The Grey Highlands will be building two community gardens in the municipality this year, in Kimberley and Feversham, after $20,000 was approved for the initiative by council.

Although still in the early stages, the municipality’s parks and recreation department plans to act quickly in meeting with community representatives, finalizing garden sites, and developing goals for each garden.

“As we transition into working more directly with the two project sites … in the not too distant future, [we] will want to meet with community representatives on site to discuss the best possible locations, access to water and all of the other things that need to be considered from an operational perspective,” said Krista House, manager of parks and recreation at the Jan. 17 community development advisory committee (CDAC) meeting.

“We want to look at, broadly, the purpose and the mission of the gardens in each of the communities, and the goals for the gardens,” House said. “We'll do that in consultation with the two sites directly.”

CDAC member Kimberly Briggs said that a priority of the Feversham garden will be to foster community involvement, particularly from the youth.

“We're talking about how to reach our young people and then broadening it out and having maybe sort of a mentorship program, so people who know how to garden working with young people,” she said.

“We're fortunate to have some expert gardeners, so our energies, our discussions and our vision moving forward is the community engagement.”

CDAC chair Ron Auckland said that the Kimberley Garden will likely be built at Kimberley Hall, and that a committee has been assembled to oversee the project.

“We have established a committee that's starting to work now to do the planning,” he said. “We're looking at, what elements do we see included in the garden? Any partnerships we see in the project? … What groups or agencies could help inform the planning and design?”

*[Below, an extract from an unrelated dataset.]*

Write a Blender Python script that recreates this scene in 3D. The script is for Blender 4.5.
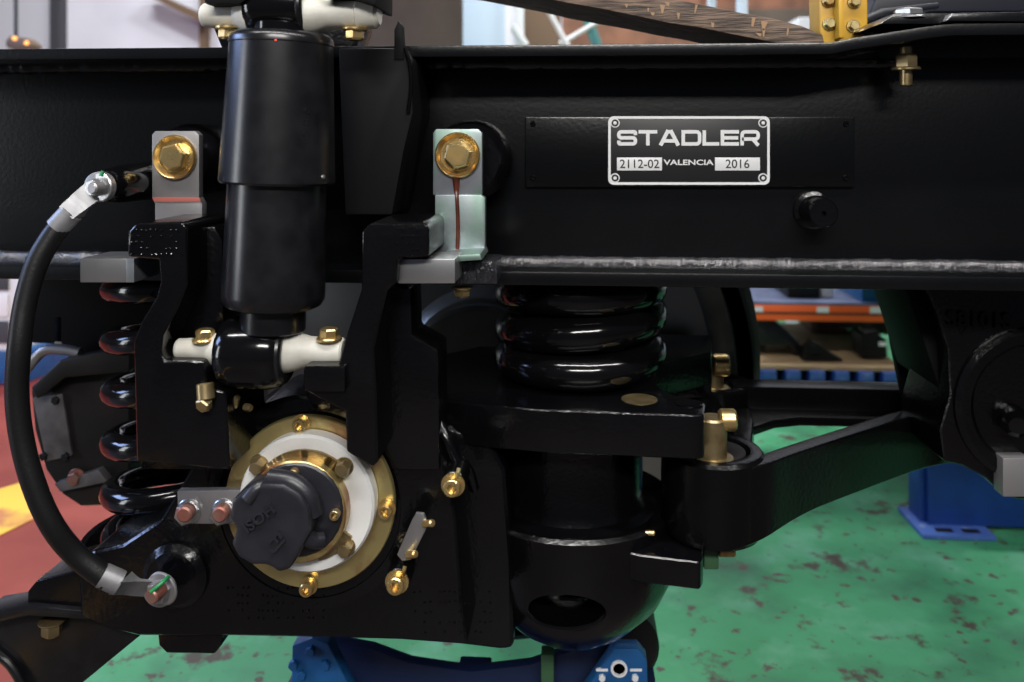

“We're going to be reaching out to some people who have already had this experience … we're having our first serious planning meeting next week.”

House said that although $20,000 is earmarked for the projects, a report will need to be given to council before proceeding with the plans, and that the town is going to move quickly on the project to ensure no delays take place.

“We'd like to have clear dates and ideas of when things are going to happen,” she said. “Also, with all the talk of supply chain issues and things that are happening, we'd like to get some of our materials and supplies ordered sooner rather than later because we don't want to be stuck in the middle of the summer and be told that we can't get some of the things that we need.”

Updates on progress will be included in future council and committee agendas, House said.